Supervised learning based on temporal coding in spiking neural networks

TL;DR

This paper demonstrates that feedforward spiking neural networks using temporal coding have differentiable input-output relations, enabling the transfer of gradient-based training methods from artificial neural networks to spiking networks, which can process complex temporal spike patterns.

Contribution

It introduces a novel approach for training temporally coded spiking neural networks using gradient descent, bridging the gap with traditional ANNs and enabling complex temporal information processing.

Findings

Networks encode information in spike times, not rates.

The input-output relation is differentiable almost everywhere.
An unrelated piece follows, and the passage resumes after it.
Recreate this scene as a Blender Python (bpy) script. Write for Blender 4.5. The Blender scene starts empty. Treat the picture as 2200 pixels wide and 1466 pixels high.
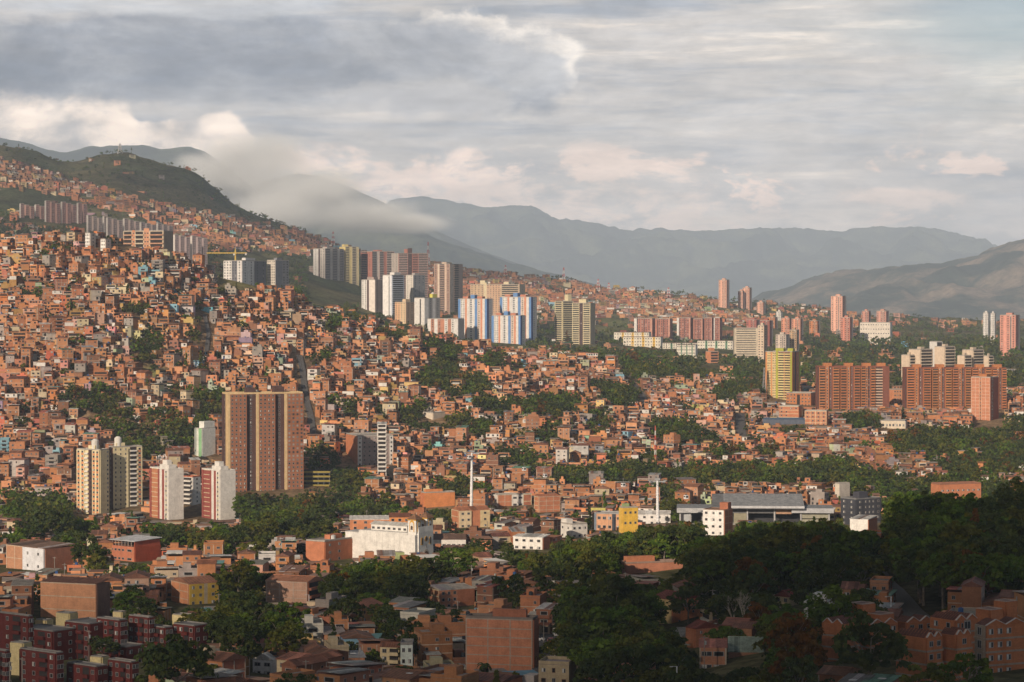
import bpy, math, random
import numpy as np
random.seed(7); RNG = np.random.default_rng(7)
C = bpy.context.scene.collection
sc = bpy.context.scene
F = 5194.0            # focal length of an 85 mm lens in pixels of a 2200 px wide frame
CAMZ = 150.0
PITCH = math.atan(93.0 / F)
CP, SP = math.cos(PITCH), math.sin(PITCH)
# ---------------------------------------------------------------- camera
cam = bpy.data.cameras.new('camera'); cam.lens = 85.0; cam.sensor_width = 36.0
cam.clip_start = 1.0; cam.clip_end = 60000.0
camo = bpy.data.objects.new('camera', cam); C.objects.link(camo)
camo.location = (0, 0, CAMZ); camo.rotation_euler = (math.pi / 2 - PITCH, 0, 0)
sc.camera = camo
# ---------------------------------------------------------------- light
SUN_AZ, SUN_EL = math.radians(30), math.radians(23)     # sun behind the viewer, to the left
SUN = (-math.sin(SUN_AZ) * math.cos(SUN_EL), -math.cos(SUN_AZ) * math.cos(SUN_EL), math.sin(SUN_EL))
sl = bpy.data.lights.new('sun', 'SUN'); sl.energy = 5.0; sl.angle = math.radians(0.6); sl.color = (1.0, 0.82, 0.64)
so = bpy.data.objects.new('sun', sl); C.objects.link(so)
from mathutils import Vector
so.rotation_euler = Vector(SUN).to_track_quat('Z', 'Y').to_euler()
world = bpy.data.worlds.new('World'); sc.world = world; world.use_nodes = True
sc.view_settings.view_transform = 'Standard'; sc.view_settings.look = 'None'
sc.view_settings.exposure = 0.12; sc.view_settings.gamma = 1.0; sc.view_settings.use_curve_mapping = False
sc.cycles.max_bounces = 4; sc.cycles.diffuse_bounces = 2; sc.cycles.glossy_bounces = 2
sc.cycles.transparent_max_bounces = 24; sc.cycles.volume_bounces = 1

class NT:
    """small helper to write node graphs as expressions"""
    def __init__(s, tree): s.t = tree; s.n = tree.nodes; s.l = tree.links
    def put(s, sock, v):
        if hasattr(v, 'is_output'): s.l.new(v, sock)
        elif isinstance(v, (tuple, list)): sock.default_value = tuple(v) + ((1.0,) if len(v) == 3 and sock.type == 'RGBA' else ())
        else: sock.default_value = v
    def m(s, op, a, b=None, c=None, clamp=False):
        n = s.n.new('ShaderNodeMath'); n.operation = op; n.use_clamp = clamp
        s.put(n.inputs[0], a)
        if b is not None: s.put(n.inputs[1], b)
        if c is not None: s.put(n.inputs[2], c)
        return n.outputs[0]
    def vec(s, x, y, z):
        n = s.n.new('ShaderNodeCombineXYZ')
        for i, v in enumerate((x, y, z)): s.put(n.inputs[i], v)
        return n.outputs[0]
    def noise(s, v, scale=1, detail=4, rough=.55, dist=0, out=0):
        n = s.n.new('ShaderNodeTexNoise'); s.put(n.inputs['Vector'], v)
        n.inputs['Scale'].default_value = scale; n.inputs['Detail'].default_value = detail
        n.inputs['Roughness'].default_value = rough; n.inputs['Distortion'].default_value = dist
        return n.outputs[out]
    def sm(s, v, a, b, o0=0.0, o1=1.0):
        n = s.n.new('ShaderNodeMapRange'); n.interpolation_type = 'SMOOTHSTEP'
        s.put(n.inputs[0], v); s.put(n.inputs[1], a); s.put(n.inputs[2], b); s.put(n.inputs[3], o0); s.put(n.inputs[4], o1)
        return n.outputs[0]
    def mix(s, f, a, b, mode='MIX'):
        n = s.n.new('ShaderNodeMix'); n.data_type = 'RGBA'; n.blend_type = mode; n.clamp_factor = True; n.clamp_result = False
        s.put(n.inputs[0], f); s.put(n.inputs[6], a); s.put(n.inputs[7], b)
        return n.outputs[2]
    def node(s, typ, **kw):
        n = s.n.new(typ)
        for k, v in kw.items(): s.put(n.inputs[k], v)
        return n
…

Networks spike more sparsely than rate-based models.

Abstract

Gradient descent training techniques are remarkably successful in training analog-valued artificial neural networks (ANNs). Such training techniques, however, do not transfer easily to spiking networks due to the spike generation hard non-linearity and the discrete nature of spike communication. We show that in a feedforward spiking network that uses a temporal coding scheme where information is encoded in spike times instead of spike rates, the network input-output relation is differentiable almost everywhere. Moreover, this relation is piece-wise linear after a transformation of variables. Methods for training ANNs thus carry directly to the training of such spiking networks as we show when training on the permutation invariant MNIST task. In contrast to rate-based spiking networks that are often used to approximate the behavior of ANNs, the networks we present spike much more sparsely and their behavior can not be directly approximated by conventional ANNs. Our results highlight a new approach for controlling the behavior of spiking networks with realistic temporal dynamics, opening up the potential for using these networks to process spike patterns with complex temporal information.